### Stored data
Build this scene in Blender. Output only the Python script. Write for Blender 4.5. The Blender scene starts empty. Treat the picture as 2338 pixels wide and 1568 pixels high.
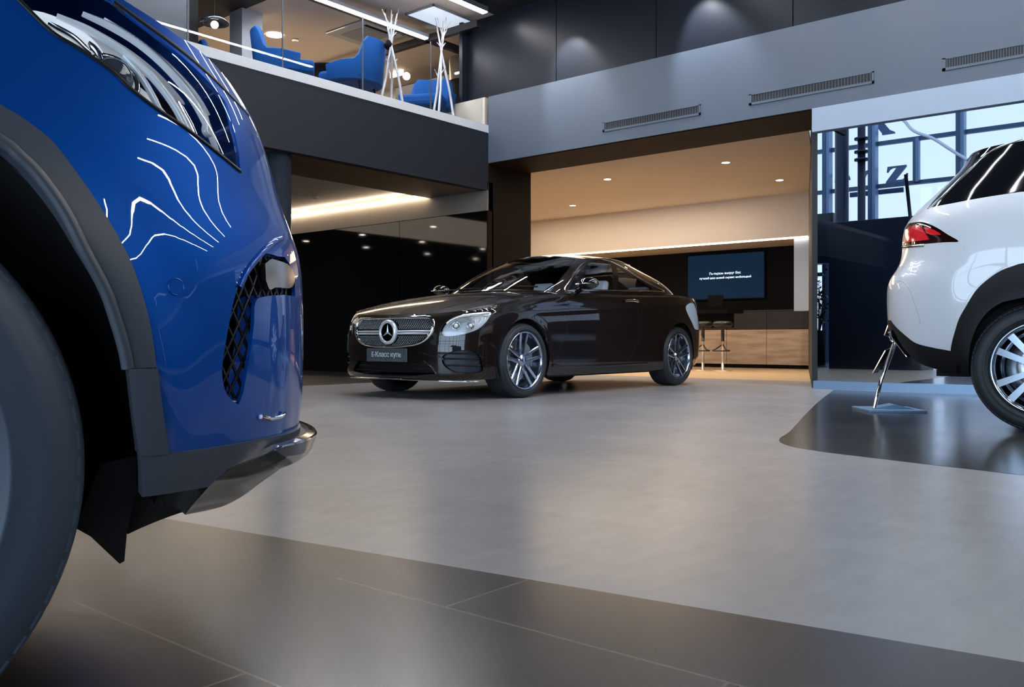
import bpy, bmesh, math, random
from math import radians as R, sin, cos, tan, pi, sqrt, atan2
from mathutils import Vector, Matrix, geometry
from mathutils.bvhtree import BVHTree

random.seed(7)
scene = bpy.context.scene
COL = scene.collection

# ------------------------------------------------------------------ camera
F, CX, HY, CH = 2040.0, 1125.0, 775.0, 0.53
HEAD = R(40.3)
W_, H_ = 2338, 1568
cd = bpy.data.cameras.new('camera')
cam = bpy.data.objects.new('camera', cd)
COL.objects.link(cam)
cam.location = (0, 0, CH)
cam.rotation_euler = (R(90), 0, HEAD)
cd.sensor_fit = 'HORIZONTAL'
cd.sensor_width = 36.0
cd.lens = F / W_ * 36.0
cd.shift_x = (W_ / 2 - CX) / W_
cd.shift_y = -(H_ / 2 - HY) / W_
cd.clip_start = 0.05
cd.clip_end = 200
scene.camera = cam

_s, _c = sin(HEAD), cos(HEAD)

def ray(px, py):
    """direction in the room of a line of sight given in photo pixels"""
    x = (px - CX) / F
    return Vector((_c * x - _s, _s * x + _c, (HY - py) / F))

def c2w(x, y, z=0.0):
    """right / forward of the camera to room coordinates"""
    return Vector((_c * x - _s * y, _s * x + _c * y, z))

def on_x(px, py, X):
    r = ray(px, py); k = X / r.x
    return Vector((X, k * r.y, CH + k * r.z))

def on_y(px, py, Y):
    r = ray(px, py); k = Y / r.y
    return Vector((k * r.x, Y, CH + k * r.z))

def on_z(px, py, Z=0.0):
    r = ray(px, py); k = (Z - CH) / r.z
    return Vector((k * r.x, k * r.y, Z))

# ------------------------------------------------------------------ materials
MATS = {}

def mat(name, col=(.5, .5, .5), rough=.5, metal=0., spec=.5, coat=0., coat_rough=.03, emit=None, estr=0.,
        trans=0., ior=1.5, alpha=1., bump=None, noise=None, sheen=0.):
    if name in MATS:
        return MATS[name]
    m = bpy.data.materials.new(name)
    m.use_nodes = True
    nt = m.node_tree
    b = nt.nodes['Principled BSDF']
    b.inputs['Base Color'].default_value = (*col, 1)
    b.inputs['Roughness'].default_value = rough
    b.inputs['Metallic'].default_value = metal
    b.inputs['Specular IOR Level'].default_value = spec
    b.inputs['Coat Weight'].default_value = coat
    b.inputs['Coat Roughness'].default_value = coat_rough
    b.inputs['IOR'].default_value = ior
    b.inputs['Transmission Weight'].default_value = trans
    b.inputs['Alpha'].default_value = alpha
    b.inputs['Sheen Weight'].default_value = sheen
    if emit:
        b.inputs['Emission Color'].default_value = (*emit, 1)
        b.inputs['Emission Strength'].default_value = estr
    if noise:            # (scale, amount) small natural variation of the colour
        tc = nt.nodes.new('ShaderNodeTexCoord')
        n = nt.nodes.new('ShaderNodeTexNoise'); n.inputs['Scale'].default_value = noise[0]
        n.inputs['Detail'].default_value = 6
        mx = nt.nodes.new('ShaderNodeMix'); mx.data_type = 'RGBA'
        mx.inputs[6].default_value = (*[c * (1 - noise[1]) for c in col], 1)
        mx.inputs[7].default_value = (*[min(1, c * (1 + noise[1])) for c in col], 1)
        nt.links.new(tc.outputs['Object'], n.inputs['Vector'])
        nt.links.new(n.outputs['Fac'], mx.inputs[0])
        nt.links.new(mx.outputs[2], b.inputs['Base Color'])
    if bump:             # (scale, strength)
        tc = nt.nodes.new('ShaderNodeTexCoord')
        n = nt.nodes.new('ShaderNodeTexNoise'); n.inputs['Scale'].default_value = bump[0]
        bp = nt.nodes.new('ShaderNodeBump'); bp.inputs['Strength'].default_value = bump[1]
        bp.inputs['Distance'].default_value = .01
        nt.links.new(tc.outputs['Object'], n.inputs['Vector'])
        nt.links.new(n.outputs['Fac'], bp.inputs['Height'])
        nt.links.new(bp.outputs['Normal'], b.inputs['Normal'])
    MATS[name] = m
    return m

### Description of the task
Leave out any pictures and return exactly the lines from the beginning of the data through the line with "COL = scene.collection", inclusive.

### Response to the task
Build this scene in Blender. Output only the Python script. Write for Blender 4.5. The Blender scene starts empty. Treat the picture as 2338 pixels wide and 1568 pixels high.
import bpy, bmesh, math, random
from math import radians as R, sin, cos, tan, pi, sqrt, atan2
from mathutils import Vector, Matrix, geometry
from mathutils.bvhtree import BVHTree

random.seed(7)
scene = bpy.context.scene
COL = scene.collection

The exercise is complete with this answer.